One major area where the abuse is seen is with the pricing of the risk insured within the captive. It is easy for several actuaries to come to different opinions on what an appropriate premium should be, even when basing their opinion on the same data. Common sense should always prevail. When looking to take deductions for tax purposes, the IRS will only allow a deduction for premiums that are reasonable.

An example would be when a captive provider suggests a premium of $250,000 for a $3,000,000 excess policy for professional liability; however, the client already has a $3,000,000 primary layer policy, which they paid $10,000 for. A small insurance company would need to charge a higher premium than a larger company, as they would typically have a smaller capital base, but not 250% more. Also, the premium for the excess layer is traditionally less than the premium for the primary layer, as the full $3,000,000 would need to be paid out prior to a claim being made to the excess layer.


A captive should not be insuring what can only be described as a long-shot risk. An example would be a terrorist attack in Kansas or hurricane insurance for a company in Montana. Yes, there is a chance that these events could happen, but it is a very slight chance, and the premiums should reflect this.

Other instances of unlikely risk would be when the coverage issued by the captive is already covered in the traditional market. For example, if someone already has a policy covering the first $3 million of a claim, why would they also purchase a policy from their captive covering the same layer?

In these instances there would never be a claim payment made from the captive and the captive is being set-up simply as a tax shelter.


Another area where problems can arise is with risk pools. Most small to midsize businesses do not have enough subsidiaries to pass the test for risk distribution, so many will take part in what are referred to as “risk pools” to meet the risk distribution requirements.

Basically a “risk pool” is an arrangement between several insurance companies to share certain risks. Most of these arrangements are set up and managed by captive managers to provide an option to meet the risk distribution guidelines as set out by the IRS. The problems begin when the risk pools are not run properly because either they share little risk, have operated for years without a single claim or have large premiums being paid.


Some domiciles will require capital as low as $10,000 to $15,000, which is why some captive owners/promoters will choose a domicile. The law may require a small capital requirement, but for tax purposes the reserves will be set by the actuaries, and should be significantly higher.

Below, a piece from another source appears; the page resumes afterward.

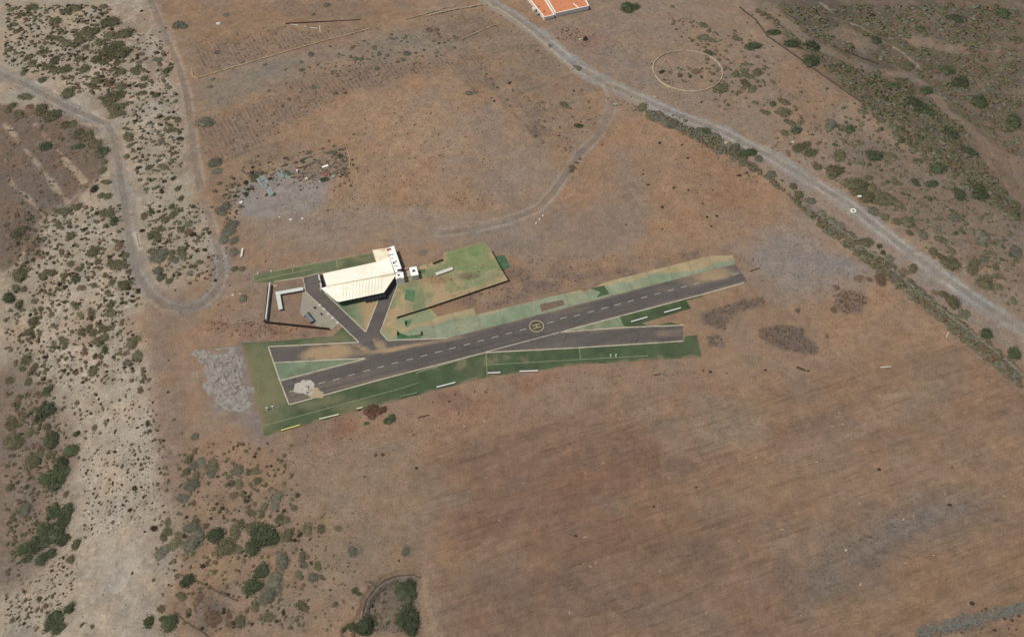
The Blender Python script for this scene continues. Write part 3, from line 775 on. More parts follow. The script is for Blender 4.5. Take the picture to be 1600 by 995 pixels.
# south and west dark turf
def south_turf(X, Y):
    c = turf((75, 87, 63), (85, 92, 68), None, 0.3, 0, 1)(X, Y)
    w = flat(430, 600)
    wst = sstep(16, -6, X - w[0])
    c = mix(c, wst * (0.5 + 0.5 * nz(X, Y, 5, 351, 4)), (100, 103, 77))
    for px, py, rx, ry in ((395, 600, 4, 10), (420, 560, 6, 4), (520, 532, 8, 2.2), (432, 610, 3, 6), (400, 650, 5, 5), (505, 627, 6, 1.6), (560, 632, 5, 1.4), (600, 535, 4, 2)):
        c = mix(c, spot(X, Y, px, py, rx, ry, 0.2, 0.7, int(px)) * 0.55, (131, 121, 92))
    c = mix(c, spot(X, Y, 1085, 545, 5, 5, 0, 0.7, 3) * 0.4, (94, 98, 72))
    rim = [tuple(flat(x_, y_)[:2]) for x_, y_ in ((376, 535.5), (413, 682), (600, 631.3), (761.3, 589.5), (900, 570.5), (1096.6, 558))]
    c = mix(c, sstep(0.9, 0.1, seg_dist(X, Y, rim) + 0.7 * nz(X, Y, 2.5, 352, 4)) * 0.75, (134, 112, 90))
    return c
sheet('turf_surround', [(376, 535.5), (440, 532), (520, 525), (535, 511), (561, 534.7), (700, 528), (760, 552), (880, 545), (1067.9, 532.5), (1071, 524.8), (1088.9, 523.7), (1096.6, 558), (900, 570.5), (761.3, 589.5), (600, 631.3), (413.2, 682)],
      0.012, south_turf)
# pale turf north of the runway
def north_turf(X, Y):
    c = turf((136, 138, 106), (122, 127, 96), SAND, 0.5, 0.36, 2)(X, Y)
    gx_, gy_ = np.floor((X * 0.97 + Y * 0.24) / 4.4), np.floor((-X * 0.24 + Y * 0.97) / 6.5)
    hh_ = _hash(gx_.astype(np.int64), gy_.astype(np.int64), 77)
    c = mix(c, (hh_ > 0.62) * 0.55 * sstep(-0.9, 0.2, nz(X, Y, 4, 78, 3)), (122, 130, 92)); c = mix(c, (hh_ < 0.3) * 0.5, (158, 143, 110))
    def patch(c, pts, rgb, am, soft=0.35, rag=0.45):
        s = sd_poly(X, Y, FP(Z('P2', *pts)), 6) + rag * nz(X, Y, 2.2, 79, 4)
        return mix(c, sstep(soft, -soft, s) * am * sstep(-1.1, -0.2, nz(X, Y, 2.8, 76, 4)), rgb)
    c = patch(c, [(370, 430), (480, 380), (545, 485), (760, 440), (1000, 400), (1020, 425), (380, 640), (350, 500)], (172, 145, 112), 0.85)
    c = patch(c, [(495, 180), (640, 140), (720, 110), (815, 92), (885, 180), (945, 330), (780, 360), (600, 350), (520, 300)], (124, 133, 92), 0.95)
    c = patch(c, [(640, 200), (770, 170), (800, 270), (670, 300)], (132, 140, 98), 0.9, 0.2, 0.1)
    c = patch(c, [(520, 215), (630, 190), (645, 260), (560, 285)], (116, 127, 86), 0.8, 0.2, 0.1)
    c = patch(c, [(780, 190), (880, 180), (935, 300), (840, 310)], (128, 131, 94), 0.8, 0.2, 0.1)
    c = patch(c, [(700, 122), (738, 112), (762, 190), (730, 196)], (100, 116, 76), 0.9, 0.2, 0.1)
    c = patch(c, [(570, 290), (712, 268), (716, 290), (590, 312)], (110, 116, 82), 0.7, 0.2, 0.2)
    c = patch(c, [(490, 380), (580, 355), (625, 470), (545, 485)], (124, 131, 88), 0.95, 0.2, 0.15)
    c = patch(c, [(330, 280), (480, 230), (500, 300), (400, 350), (350, 370)], (120, 127, 90), 0.9)
    c = patch(c, [(640, 440), (860, 350), (900, 420), (720, 480)], (128, 129, 92), 0.6)
    c = patch(c, [(60, 640), (120, 500), (160, 560), (140, 680), (100, 700), (90, 820), (40, 860), (20, 760)], (174, 149, 112), 0.9)
    c = patch(c, [(110, 730), (370, 650), (420, 700), (440, 770), (320, 790), (110, 790)], (136, 143, 112), 0.85)
    c = patch(c, [(110, 795), (480, 770), (480, 800), (320, 822), (110, 832)], (172, 149, 112), 0.8)
    c = patch(c, [(20, 860), (480, 830), (510, 850), (40, 895)], (132, 145, 116), 0.9)
    c = patch(c, [(380, 655), (430, 690), (445, 700), (400, 640)], (156, 148, 96), 0.7)
    c = mix(c, spot(X, Y, 733, 431, 3, 1.2, 0, 0.5, 9) * 0.6, (112, 94, 76)); c = mix(c, spot(X, Y, 682, 437, 3, 1.5, 0, 0.6, 10) * 0.6, (150, 112, 86))
    return c
sheet('turf_field', [(623.5, 438), (655, 430.6), (655, 416), (692.6, 404), (692.6, 394.4), (755.6, 377.2), (770, 394.4), (795.7, 440.2), (672, 481), (684, 494.6), (606, 531.9), (594.6, 518.5)], 0.012, north_turf, (0, 0.5, 0.2))
def strip_turf(X, Y):
    # sand drifts along the outer edge, pale green next to the asphalt
    a, b = flat(606, 532), flat(1148.6, 412)
    d = np.array([b[0] - a[0], b[1] - a[1]]); d /= np.linalg.norm(d)
    across = -(X - a[0]) * d[1] + (Y - a[1]) * d[0]
    c = np.tile(np.array((138, 144, 120), float), (len(X), 1))
    c = mix(c, sstep(-0.2, 0.8, nz(X, Y, 6, 361, 3)), (126, 137, 112))
    along = (X - a[0]) * d[0] + (Y - a[1]) * d[1]
    edge = 2.3 + 1.0 * nz(X, Y, 7, 362, 3) - 0.9 * sstep(60, 110, along)
    c = mix(c, sstep(edge - 0.8, edge + 0.8, across) * 0.9, (170, 148, 115))
    k = np.floor(along / 6.5)
    c = c * (1 + 0.07 * (_hash(k.astype(np.int64), (k * 0).astype(np.int64), 5) - 0.5))[:, None]
    c = mix(c, 0.25 * (_hash(k.astype(np.int64), (k * 0).astype(np.int64), 6) > 0.7), (158, 148, 116)); seam = np.abs(along / 6.5 - np.round(along / 6.5)) * 6.5
    c = mix(c, sstep(0.35, 0.1, seam) * 0.35, (112, 108, 84))
    return c * (1 + 0.05 * nz(X, Y, 2, 363, 3))[:, None]
sheet('turf_strip', [(606, 532), (684, 494.6), (740.3, 481.3), (744.2, 491.8), (839.6, 468.8), (908.7, 452.5), (912, 456.5), (945.2, 440.8), (1108.8, 399.9), (1144.2, 398.8), (1148.6, 412), (880, 481.7), (699.3, 528.1)], 0.016, strip_turf, (0, 0.3, 0.1))
sheet('bare_bed', Z('P2', (1275, 605), (1465, 565), (1480, 607), (1290, 665)), 0.022, (118, 99, 83), (0, 1.0, 0.2))
sheet('turf_patch', Z('P3', (190, 320), (290, 298), (326, 358), (236, 384), (262, 345)), 0.022, (74, 92, 62))
# wedges between the two strips
sheet('turf_wedge', [(428, 567), (573.7, 559.9), (437.7, 595)], 0.018, turf((113, 124, 100), (122, 130, 106), SAND, 0.4, -0.1, 4))
sheet('turf_wedge', [(880, 517.5), (968.4, 494.5), (975, 510.6)], 0.018, turf((118, 126, 100), (126, 130, 104), SAND, 0.4, -0.2, 5))
sheet('turf_wedge', [(968.4, 494.5), (1097.8, 460.2), (1098.9, 463), (1072.3, 469.5), (1080, 481.7), (1002.7, 504.9), (1012.6, 509.2), (975, 510.6)], 0.018, turf((73, 86, 60), (79, 92, 64), None, 0.3, 0, 6))
sheet('turf_wedge', Z('P3', (655, 582), (760, 558), (845, 578)), 0.018, (76, 86, 62))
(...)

The captive needs to have adequate capital to meet their potential liabilities and the minimum regulatory capital will not be sufficient.


“The establishment of an 831(b) captive is not the right solution for every business, however it can offer substantial non-tax and tax benefits for a business when it is done correctly.”

So far all this seems pretty simple: (1) pay in premiums less than $1,200,000; (2) take a tax deduction for the premiums; and (3) only pay capital gains tax when you remove the profit from the captive. However, it is not as simple as it may appear and aggressive captive promotion can be detrimental. While actuaries and regulatory approval can by themselves be used to justify the need for the captive, common sense risk management would not on its own justify the need for the captive.

Here are several pitfalls that 831(b) captives typically run into 1) Feasibility study, 2) Pricing, 3) Unrealistic risk, 4) Risk distribution and, 5) Capital requirements.

Business owners need to be aware that the planning formation and daily management of any captive is a complex financial structure that requires the input of an experienced industry professional. The establishment of an 831(b) captive is not the right solution for every business. However it can offer substantial non-tax and tax benefits for a business when it is done correctly.